Can’t spell Gaborik without “IR”

This post doesn’t exactly make me some Puck Nostradamus. Seriously, pointing out Gabby’s injury prone nature is about as out-on-a-limb as predicting that Marisa Tomei will look good topless.

Still, sometimes it’s surprising how much this stuff is like clockwork. Martin Havlat breaking his trend would be equally surprising if it weren’t for this being his contract year (the timing of Havlat’s health > the timing of Minnesota fielding trade offers).

Being that the Wild will probably have to let Gaborik go for nothing, this could be one awkward breakup.

Half court Hockey

This post contemplates an idea proposed in a Bucci column: what if the NHL allowed the offensive zone to stretch to the red line once the attacking team entered the zone? Not everyone was on board with this idea (if I remember correctly, Greg W/Puck Daddy compared it to roller hockey), but it would certainly be interesting to see what the Ovechkins and Kovalchuks of the world would do with all that space.

Come on, it’s not THAT bad an idea, is it?
Which team would be the best for Oldmanahan?

It’s pretty amazing that this late-October post is still fairly relevant. Who would have thought that Brian Burke would lay rest to the Maple Leafs rumors and flea to Toronto before Shanahan would find a team to play for?

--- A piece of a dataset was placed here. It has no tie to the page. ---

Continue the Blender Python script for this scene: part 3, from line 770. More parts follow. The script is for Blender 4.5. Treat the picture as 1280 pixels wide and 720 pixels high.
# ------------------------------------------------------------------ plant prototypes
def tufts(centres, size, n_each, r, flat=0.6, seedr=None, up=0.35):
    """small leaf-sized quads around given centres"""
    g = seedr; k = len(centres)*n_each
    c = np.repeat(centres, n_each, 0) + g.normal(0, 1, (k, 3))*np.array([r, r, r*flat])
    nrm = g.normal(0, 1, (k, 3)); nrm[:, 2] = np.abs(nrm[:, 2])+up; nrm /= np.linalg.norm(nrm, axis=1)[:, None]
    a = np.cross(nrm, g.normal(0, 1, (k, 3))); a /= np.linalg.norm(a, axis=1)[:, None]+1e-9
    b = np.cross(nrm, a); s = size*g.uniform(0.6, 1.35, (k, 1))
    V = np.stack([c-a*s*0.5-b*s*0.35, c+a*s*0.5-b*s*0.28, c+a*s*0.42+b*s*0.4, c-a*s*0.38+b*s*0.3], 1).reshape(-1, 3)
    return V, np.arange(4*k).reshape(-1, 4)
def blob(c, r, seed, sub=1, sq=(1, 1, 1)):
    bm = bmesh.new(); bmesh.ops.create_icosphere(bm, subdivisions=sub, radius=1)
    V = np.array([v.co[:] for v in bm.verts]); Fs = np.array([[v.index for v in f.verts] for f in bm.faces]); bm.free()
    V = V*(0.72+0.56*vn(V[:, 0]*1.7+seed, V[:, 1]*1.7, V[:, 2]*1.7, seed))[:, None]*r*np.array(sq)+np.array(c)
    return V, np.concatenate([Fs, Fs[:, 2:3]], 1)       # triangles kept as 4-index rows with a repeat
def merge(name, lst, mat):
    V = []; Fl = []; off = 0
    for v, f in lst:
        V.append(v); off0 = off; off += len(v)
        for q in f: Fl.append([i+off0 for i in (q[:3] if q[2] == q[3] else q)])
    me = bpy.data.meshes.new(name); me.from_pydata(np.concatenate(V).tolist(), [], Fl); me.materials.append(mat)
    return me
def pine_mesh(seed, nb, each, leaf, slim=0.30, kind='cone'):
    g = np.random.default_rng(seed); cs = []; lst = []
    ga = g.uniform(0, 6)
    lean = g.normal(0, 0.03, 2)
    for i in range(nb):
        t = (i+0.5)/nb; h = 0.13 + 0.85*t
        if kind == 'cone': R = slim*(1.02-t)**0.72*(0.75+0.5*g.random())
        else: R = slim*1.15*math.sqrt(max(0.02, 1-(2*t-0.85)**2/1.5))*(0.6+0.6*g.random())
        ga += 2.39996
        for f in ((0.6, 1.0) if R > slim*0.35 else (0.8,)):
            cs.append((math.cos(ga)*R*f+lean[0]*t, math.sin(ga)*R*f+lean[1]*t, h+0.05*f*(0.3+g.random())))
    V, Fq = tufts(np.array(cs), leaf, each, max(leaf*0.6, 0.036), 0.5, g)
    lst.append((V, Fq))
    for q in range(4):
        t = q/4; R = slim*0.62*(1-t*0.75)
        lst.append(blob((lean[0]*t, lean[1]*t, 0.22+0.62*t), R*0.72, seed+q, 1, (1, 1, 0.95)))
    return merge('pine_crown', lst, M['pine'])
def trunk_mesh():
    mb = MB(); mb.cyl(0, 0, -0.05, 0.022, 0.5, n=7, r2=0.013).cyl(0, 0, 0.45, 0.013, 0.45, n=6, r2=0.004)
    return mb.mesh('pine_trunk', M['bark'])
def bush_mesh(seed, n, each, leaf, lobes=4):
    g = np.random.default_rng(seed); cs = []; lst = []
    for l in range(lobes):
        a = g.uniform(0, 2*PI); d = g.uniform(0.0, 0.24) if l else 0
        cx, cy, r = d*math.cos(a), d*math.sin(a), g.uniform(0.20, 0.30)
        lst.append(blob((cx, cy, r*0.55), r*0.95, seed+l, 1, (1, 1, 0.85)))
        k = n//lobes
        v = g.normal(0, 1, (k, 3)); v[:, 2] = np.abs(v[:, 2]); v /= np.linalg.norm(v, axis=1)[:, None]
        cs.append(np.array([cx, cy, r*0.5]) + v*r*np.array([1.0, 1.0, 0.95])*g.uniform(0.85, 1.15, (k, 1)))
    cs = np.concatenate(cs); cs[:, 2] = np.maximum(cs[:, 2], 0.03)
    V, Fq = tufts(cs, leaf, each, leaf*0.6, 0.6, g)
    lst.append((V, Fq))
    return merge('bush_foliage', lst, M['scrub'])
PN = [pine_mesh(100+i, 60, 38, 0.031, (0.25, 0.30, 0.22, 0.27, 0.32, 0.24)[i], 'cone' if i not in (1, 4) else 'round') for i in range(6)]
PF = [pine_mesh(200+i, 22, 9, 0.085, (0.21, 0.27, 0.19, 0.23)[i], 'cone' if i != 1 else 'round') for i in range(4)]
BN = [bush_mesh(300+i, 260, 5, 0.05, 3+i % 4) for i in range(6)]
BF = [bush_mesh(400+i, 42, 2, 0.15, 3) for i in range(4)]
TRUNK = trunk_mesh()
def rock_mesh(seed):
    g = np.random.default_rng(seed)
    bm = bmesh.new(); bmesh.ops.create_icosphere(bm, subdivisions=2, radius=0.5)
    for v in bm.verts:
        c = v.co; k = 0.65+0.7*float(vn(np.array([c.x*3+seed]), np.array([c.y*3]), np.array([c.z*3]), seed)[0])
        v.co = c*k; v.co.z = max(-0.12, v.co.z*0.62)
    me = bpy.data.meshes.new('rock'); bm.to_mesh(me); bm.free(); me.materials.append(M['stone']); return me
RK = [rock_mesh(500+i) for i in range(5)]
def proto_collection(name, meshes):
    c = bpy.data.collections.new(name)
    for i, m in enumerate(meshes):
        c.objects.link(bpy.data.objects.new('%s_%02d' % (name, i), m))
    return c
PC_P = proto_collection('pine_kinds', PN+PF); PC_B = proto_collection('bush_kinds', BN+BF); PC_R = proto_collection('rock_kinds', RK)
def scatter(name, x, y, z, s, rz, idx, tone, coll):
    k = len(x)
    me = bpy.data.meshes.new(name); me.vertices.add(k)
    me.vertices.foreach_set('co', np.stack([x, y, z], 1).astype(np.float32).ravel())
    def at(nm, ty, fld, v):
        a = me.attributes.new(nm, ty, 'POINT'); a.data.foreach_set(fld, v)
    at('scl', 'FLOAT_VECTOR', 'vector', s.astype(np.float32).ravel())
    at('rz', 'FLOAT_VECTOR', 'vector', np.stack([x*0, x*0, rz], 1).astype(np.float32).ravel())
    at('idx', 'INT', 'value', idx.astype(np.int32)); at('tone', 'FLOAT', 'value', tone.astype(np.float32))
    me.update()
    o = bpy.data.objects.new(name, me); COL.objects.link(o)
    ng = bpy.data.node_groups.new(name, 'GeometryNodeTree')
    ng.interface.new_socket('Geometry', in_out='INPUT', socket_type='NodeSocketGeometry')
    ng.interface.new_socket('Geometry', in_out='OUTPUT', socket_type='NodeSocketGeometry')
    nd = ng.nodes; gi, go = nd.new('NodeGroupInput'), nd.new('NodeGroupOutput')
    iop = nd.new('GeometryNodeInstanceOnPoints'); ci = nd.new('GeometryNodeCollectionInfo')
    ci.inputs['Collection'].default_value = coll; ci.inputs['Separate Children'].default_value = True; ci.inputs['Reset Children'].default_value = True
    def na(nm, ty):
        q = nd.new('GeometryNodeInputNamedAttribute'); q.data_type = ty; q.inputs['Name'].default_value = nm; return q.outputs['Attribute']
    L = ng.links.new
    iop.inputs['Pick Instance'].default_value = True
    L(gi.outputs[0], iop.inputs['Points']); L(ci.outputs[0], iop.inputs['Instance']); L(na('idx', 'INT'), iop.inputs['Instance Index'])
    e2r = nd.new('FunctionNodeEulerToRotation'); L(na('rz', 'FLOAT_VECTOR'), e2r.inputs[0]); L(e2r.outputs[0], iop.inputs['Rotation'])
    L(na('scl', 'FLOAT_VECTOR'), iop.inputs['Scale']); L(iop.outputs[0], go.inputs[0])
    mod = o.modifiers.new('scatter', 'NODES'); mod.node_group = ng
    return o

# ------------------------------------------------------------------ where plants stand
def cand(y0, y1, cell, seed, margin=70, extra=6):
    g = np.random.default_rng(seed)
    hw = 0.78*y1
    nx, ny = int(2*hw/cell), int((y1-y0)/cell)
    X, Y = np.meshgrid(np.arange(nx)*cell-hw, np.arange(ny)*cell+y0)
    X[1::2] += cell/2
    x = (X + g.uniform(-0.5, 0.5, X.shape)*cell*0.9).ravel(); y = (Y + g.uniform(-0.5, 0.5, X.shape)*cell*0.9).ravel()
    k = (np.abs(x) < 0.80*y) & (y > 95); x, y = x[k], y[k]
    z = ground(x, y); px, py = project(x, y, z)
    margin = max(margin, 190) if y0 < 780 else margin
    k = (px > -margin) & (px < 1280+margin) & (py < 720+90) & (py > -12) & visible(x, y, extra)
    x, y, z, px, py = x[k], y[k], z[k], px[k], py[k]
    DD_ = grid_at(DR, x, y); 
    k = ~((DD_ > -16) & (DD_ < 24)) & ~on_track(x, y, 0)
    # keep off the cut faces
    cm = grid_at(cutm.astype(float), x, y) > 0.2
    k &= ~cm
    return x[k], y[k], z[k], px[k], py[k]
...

An in-depth look at the wildly unappreciated career of Jaromir Jagr

With all the hate thrown around for arguably the most talented European player in NHL history, it seemed right to smother the Czech in stat-heavy love. Admiring his jaw dropping goal against the Chicago Blackhawks does not assure the universe that you own a soul, but disavowing it definitely disqualifies you.

Ovechkin to Oven: what European hockey names would look like with the “Ellis Island” treatment

There’s a scene in the Andy Kaufman biopic “Man of the Moon” where Kaufman and Bob Zmuda are (Spoiler alert for complete, jarring idiots) swindling audiences by sharing the role of Tony Clifton. They have a good, hearty laugh as Kaufman’s manager quizzically states the obvious: what good is a joke if you’re the only two people in the world who get it?

That Ellis Island post is the Cycle like Sedins equivalent. Writing it during one night of inspiration with a smile from ear to ear, I showed it to my buddies who ate it up. And yet, if there was an Internet equivalent to a cricket chirping, the 0 comments on that post would be it.

Eh, fuck you guys. That shit’s funny.

Great things come in pairs

Solid little article about the dynamic duos of the NHL past and present. Justified partially though not entirely by a Toe Jam and Earl reference. Consider this the Ron Francis of CLS posts.

Picking the brain of a fantasy hockey guru

This guy’s been the ace up my sleeve in fantasy hockey for years now (although, honestly, if any one facing me in any of my three leagues read my blog they’d know about him by now). Thanks to a sublime combination of my own hockey knowledge, his Q & A’s and idiotic panic moves by other league owners I’m in first place in two of my leagues and second in the league where I suffered an autopick fate for the first four rounds.

Interviewing the guy was enjoyable and he generally shook off my absurd, silly questions.

******

Not a bad first four months. It helps put the ‘ol paralyzing anonymity in perspective. At times it’s been discouraging as the concept of the blog fell apart like the Pittsburgh Penguins’ powerplay, but no need to dwell on the negative.